Daarnaast stelden de onderzoekers dat de inhoud van deze brooddozen erg vaak ongezond is, maar Vandeputte pleit ervoor om niet te snel te oordelen over 'ongezonde' brooddozen. 

Wat is ongezond?

De onderzoekers beoordeelden de inhoud van de brooddozen op basis van de voedingsdriehoek van het Vlaams Instituut Gezond Leven en deelden die in op basis van 3 categorieÍn.

Voorkeursmiddelen: bijvoorbeeld bruin en volkoren brood, de meeste fruit- en groentesoorten, platte kaas, pindakaas...

Geen voorkeursmiddelen: bijvoorbeeld wit brood, kaas, yoghurt...

Te vermijden voedingsmiddelen: bijvoorbeeld chocoladepasta, confituur, koffiekoeken, worstenbrood...

Vandeputte gelooft dat ouders zelf het beste zicht kunnen hebben op wat hun kind nodig heeft in de groei naar evenwichtig eten. "Daarom is het belangrijk dat we niet te snel met de vinger gaan wijzen naar ouders over 'slechte dingen' die er in een brooddoos zouden zitten."

"Het is niet gemakkelijk om dat eetmoment tussen 2 intensieve dagdelen als ouder te begeleiden zonder dat je zelf aanwezig bent", gaat ze verder. "Bovendien ontwikkelen niet alle kinderen de nodige eetvaardigheden op hetzelfde tempo.
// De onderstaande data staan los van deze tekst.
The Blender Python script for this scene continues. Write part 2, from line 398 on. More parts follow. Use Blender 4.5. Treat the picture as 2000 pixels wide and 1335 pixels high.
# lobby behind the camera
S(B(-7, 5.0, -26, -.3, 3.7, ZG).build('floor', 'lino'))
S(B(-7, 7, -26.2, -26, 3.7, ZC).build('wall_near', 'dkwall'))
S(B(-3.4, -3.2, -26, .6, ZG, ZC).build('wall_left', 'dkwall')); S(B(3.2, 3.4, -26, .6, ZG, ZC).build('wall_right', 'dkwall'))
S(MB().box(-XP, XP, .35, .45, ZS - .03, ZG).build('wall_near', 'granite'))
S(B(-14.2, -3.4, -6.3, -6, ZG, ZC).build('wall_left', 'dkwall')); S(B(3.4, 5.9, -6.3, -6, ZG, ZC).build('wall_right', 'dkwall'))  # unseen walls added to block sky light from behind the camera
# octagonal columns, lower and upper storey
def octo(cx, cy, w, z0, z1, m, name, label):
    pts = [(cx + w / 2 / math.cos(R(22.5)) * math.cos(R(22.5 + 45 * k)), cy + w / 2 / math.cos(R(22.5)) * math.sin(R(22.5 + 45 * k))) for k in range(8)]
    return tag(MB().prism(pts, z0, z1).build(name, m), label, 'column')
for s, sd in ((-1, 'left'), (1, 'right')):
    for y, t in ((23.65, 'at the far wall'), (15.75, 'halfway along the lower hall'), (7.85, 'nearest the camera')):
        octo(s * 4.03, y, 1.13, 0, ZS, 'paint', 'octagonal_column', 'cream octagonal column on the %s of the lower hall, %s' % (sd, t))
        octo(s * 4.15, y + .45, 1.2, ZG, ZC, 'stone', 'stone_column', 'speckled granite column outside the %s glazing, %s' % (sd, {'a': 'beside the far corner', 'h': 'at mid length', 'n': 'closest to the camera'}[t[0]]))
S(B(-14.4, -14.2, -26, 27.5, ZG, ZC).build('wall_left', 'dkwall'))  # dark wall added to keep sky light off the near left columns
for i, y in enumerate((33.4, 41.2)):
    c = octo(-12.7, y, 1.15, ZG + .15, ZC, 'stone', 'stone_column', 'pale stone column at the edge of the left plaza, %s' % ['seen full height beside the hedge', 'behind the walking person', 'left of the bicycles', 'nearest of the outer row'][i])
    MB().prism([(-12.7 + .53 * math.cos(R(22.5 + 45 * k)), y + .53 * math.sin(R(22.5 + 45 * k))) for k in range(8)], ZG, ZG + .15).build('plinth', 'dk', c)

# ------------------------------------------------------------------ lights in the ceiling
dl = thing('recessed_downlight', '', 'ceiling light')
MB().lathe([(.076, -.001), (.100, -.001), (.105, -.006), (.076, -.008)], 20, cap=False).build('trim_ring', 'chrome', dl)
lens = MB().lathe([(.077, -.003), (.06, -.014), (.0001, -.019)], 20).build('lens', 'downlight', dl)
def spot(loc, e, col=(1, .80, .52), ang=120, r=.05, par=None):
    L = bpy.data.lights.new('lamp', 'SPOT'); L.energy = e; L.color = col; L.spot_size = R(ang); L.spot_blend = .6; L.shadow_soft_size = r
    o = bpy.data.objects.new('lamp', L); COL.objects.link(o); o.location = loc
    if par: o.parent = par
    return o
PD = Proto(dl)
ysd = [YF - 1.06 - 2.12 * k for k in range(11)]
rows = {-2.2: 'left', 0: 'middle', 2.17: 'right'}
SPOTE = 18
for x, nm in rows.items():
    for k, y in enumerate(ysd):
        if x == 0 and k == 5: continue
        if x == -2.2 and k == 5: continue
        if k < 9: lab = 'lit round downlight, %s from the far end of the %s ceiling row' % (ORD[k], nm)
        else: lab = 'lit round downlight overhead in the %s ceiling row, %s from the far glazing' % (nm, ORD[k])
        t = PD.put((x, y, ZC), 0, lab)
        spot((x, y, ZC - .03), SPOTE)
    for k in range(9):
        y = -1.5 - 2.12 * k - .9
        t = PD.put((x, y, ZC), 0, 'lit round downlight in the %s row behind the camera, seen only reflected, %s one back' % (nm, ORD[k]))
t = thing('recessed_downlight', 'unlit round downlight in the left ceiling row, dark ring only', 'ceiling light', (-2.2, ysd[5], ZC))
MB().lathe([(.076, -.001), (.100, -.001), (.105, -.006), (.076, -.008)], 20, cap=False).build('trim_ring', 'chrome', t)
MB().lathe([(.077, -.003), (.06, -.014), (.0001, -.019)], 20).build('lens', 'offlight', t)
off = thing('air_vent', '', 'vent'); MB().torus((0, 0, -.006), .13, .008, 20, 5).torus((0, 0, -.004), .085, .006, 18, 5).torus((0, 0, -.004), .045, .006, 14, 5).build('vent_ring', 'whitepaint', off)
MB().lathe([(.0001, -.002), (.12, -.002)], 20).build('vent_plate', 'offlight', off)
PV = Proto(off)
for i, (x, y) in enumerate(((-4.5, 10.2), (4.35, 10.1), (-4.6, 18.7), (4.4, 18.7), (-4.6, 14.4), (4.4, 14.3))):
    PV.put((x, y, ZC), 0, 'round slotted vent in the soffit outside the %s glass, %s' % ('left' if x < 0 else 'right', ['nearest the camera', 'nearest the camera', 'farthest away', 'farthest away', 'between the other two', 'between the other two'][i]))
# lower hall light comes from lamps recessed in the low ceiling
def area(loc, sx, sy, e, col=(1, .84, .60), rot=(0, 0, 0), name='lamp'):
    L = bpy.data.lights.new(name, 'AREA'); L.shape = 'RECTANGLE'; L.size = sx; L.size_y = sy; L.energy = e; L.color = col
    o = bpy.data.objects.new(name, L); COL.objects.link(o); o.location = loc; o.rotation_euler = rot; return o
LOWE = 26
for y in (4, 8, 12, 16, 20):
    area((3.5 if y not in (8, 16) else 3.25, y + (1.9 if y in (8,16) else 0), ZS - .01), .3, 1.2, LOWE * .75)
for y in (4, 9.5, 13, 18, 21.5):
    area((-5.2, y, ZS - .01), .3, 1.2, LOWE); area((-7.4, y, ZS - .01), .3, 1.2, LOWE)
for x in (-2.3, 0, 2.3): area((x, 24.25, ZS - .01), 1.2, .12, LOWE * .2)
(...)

Ouders helpen kinderen daarbij in stapjes."

De 4 G's

Vandeputte haalt 4 pijlers aan die internationaal naar voren worden geschoven wanneer het over eetvaardigheden gaat: de 4 G's. "'Gezonde variatie' is belangrijk, maar dat is maar 1 van die pijlers. 'Genoeg', 'geregeld', en 'genieten' zijn even belangrijk. Kinderen moeten de tijd krijgen om die 4 factoren in evenwicht te ontwikkelen."
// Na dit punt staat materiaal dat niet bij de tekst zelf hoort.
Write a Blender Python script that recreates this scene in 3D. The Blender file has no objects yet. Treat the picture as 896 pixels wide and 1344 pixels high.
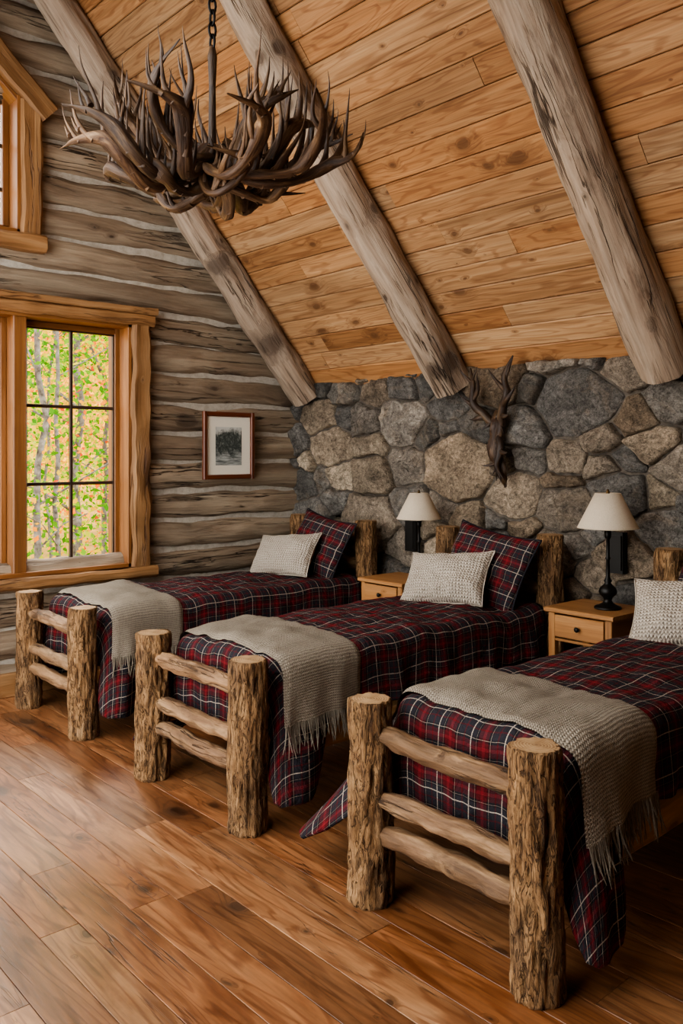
import bpy, math, random
from mathutils import Vector, Matrix, noise
random.seed(7)
pi=math.pi
def N(x,y,z=0.0): return noise.noise(Vector((x,y,z)))
def sst(a,b,x):
    t=max(0.0,min(1.0,(x-a)/(b-a))); return t*t*(3-2*t)
def lerp(a,b,t): return a+(b-a)*t
def hx(h,k=1.0):
    h=h.lstrip('#'); c=[int(h[i:i+2],16)/255 for i in (0,2,4)]
    return tuple(k*(v/12.92 if v<=0.04045 else ((v+0.055)/1.055)**2.4) for v in c)+(1.0,)

# ---------------------------------------------------------------- mesh builder
class MB:
    def __init__(s): s.v=[];s.f=[];s.m=[];s.s=[];s.p=[];s.r=[];s.mats=[];s._r=.5
    def add(s,vs,fs,mat,smooth=True,puv=None,rnd=0.0,tf=None):
        if mat not in s.mats: s.mats.append(mat)
        mi=s.mats.index(mat); o=len(s.v)
        if puv is None: puv=[tuple(v) for v in vs]
        if tf is not None: vs=[tf@Vector(v) for v in vs]
        s.v+= [tuple(v) for v in vs]; s.p+=puv; s.r+=[rnd]*len(vs)
        for f in fs: s.f.append([i+o for i in f]); s.m.append(mi); s.s.append(smooth)
    def build(s,name,loc=(0,0,0),rz=0.0):
        me=bpy.data.meshes.new(name)
        me.from_pydata(s.v,[],s.f)
        for m in s.mats: me.materials.append(m)
        me.polygons.foreach_set('material_index',s.m)
        me.polygons.foreach_set('use_smooth',s.s)
        a=me.attributes.new('puv','FLOAT_VECTOR','POINT'); a.data.foreach_set('vector',[c for p in s.p for c in p])
        a=me.attributes.new('rnd','FLOAT','POINT'); a.data.foreach_set('value',s.r)
        me.update()
        ob=bpy.data.objects.new(name,me); bpy.context.scene.collection.objects.link(ob)
        ob.location=loc; ob.rotation_euler=(0,0,rz)
        return ob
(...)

De vier G’s van evenwichtig eetgedrag

'Gevarieerd': Gaat over gezonde gevarieerde voeding en nieuwe dingen verkennen. Nieuw voedsel schrikt niet af en je durft proeven.
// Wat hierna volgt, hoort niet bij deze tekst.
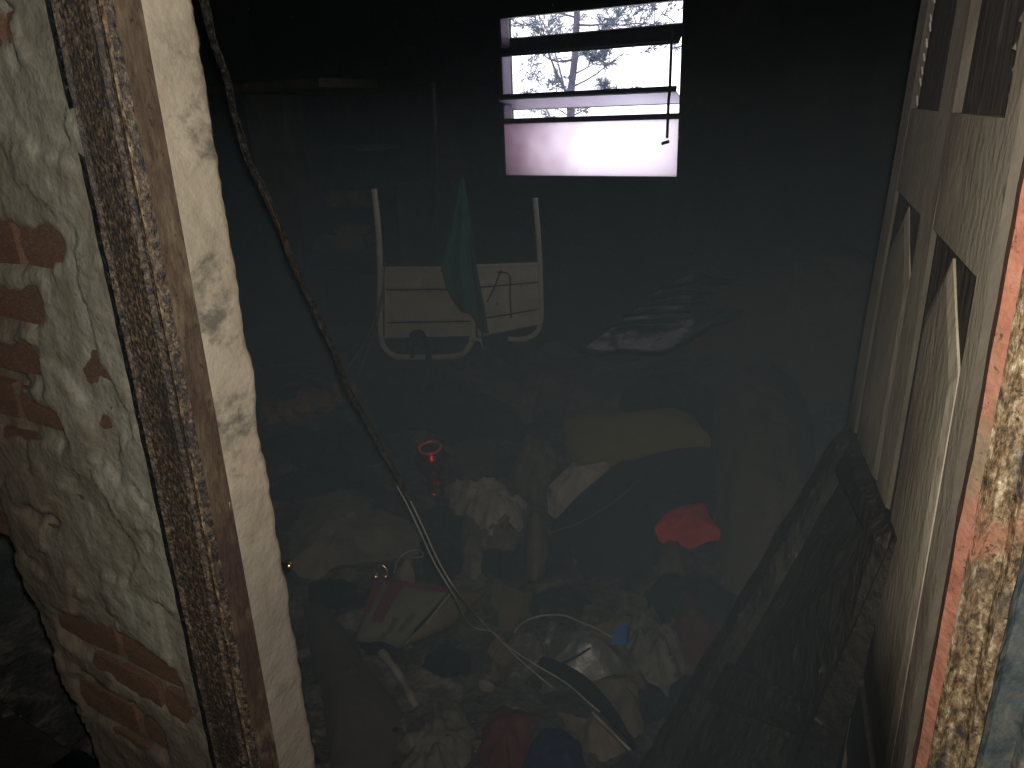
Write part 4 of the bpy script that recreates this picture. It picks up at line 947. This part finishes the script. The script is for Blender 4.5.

'Genoeg': Zelf leren luisteren naar je lichaam als je eet: hebben we genoeg of nog honger?

'Geregeld': Gaat over structuur en het plannen van maaltijden, tussendoortjes en wat er gegeten wordt.

'Genieten': Voeding mag ook lekker zijn. Genieten van eten en van de gegeten hoeveelheid mag.

"De meeste kinderen haperen wel eens in het ontwikkelen van hun eetvaardigheden", zegt ze. "In zo'n periode kan het een heel wijze beslissing zijn als ouder om een beetje lager te mikken, in functie van een andere pijler."

Je kan die brooddoos niet loskoppelen van de hele ontwikkeling van jongeren

An Vandeputte, vzw Eetexpert

"Dat kan bijvoorbeeld door tijdelijk op 'genoeg' in te zetten bij een slechte eter, op 'genieten' bij een gespannen eter, of op 'een andere samenstelling' bij een selectieve eter", verduidelijkt ze. "Het gaat dus niet om 'slechte keuzes', maar om een veel ruimer verhaal. Je kan die brooddoos niet loskoppelen van de hele ontwikkeling van jongeren."

"Als je te veel uitsluitend op die gezonde voeding gaat focussen, riskeer je misschien zelfs om eetgestoord gedrag uit te lokken."

"Iedereen kan het goede voorbeeld geven"

Verder zegt Vandeputte dat het belangrijk is om ook zelf na te denken over hoe je kinderen kan helpen "in een omgeving vol voedselprikkels". "Dat is niet alleen een kwestie van ouders, maar we kunnen allemaal heel hard inspireren tot die gezonde variatie door het goede voorbeeld te tonen."

"Leerkrachten kunnen het voorbeeld geven door zelf op gezonde variatie te letten bij hun middagmaal", stelt ze. "Maar je kan er ook aandacht voor hebben tijdens tussendoormomenten in de sportclub, samen eten op jeugdkamp…"

Ook het beleid kan mee bijdragen volgens Vandeputte. "De hersenen van kinderen onder de 16 zijn eigenlijk nog niet voldoende ontwikkeld om weerbaar te zijn voor alle marketing die er is rond ongezonde voeding", zegt ze.

"Kunnen we afspraken maken over het bannen van reclame voor ongezonde voeding onder de 16 jaar? Kunnen we frisdrankautomaten in alle leefomgevingen van jongeren vervangen door gratis waterkraantjes?"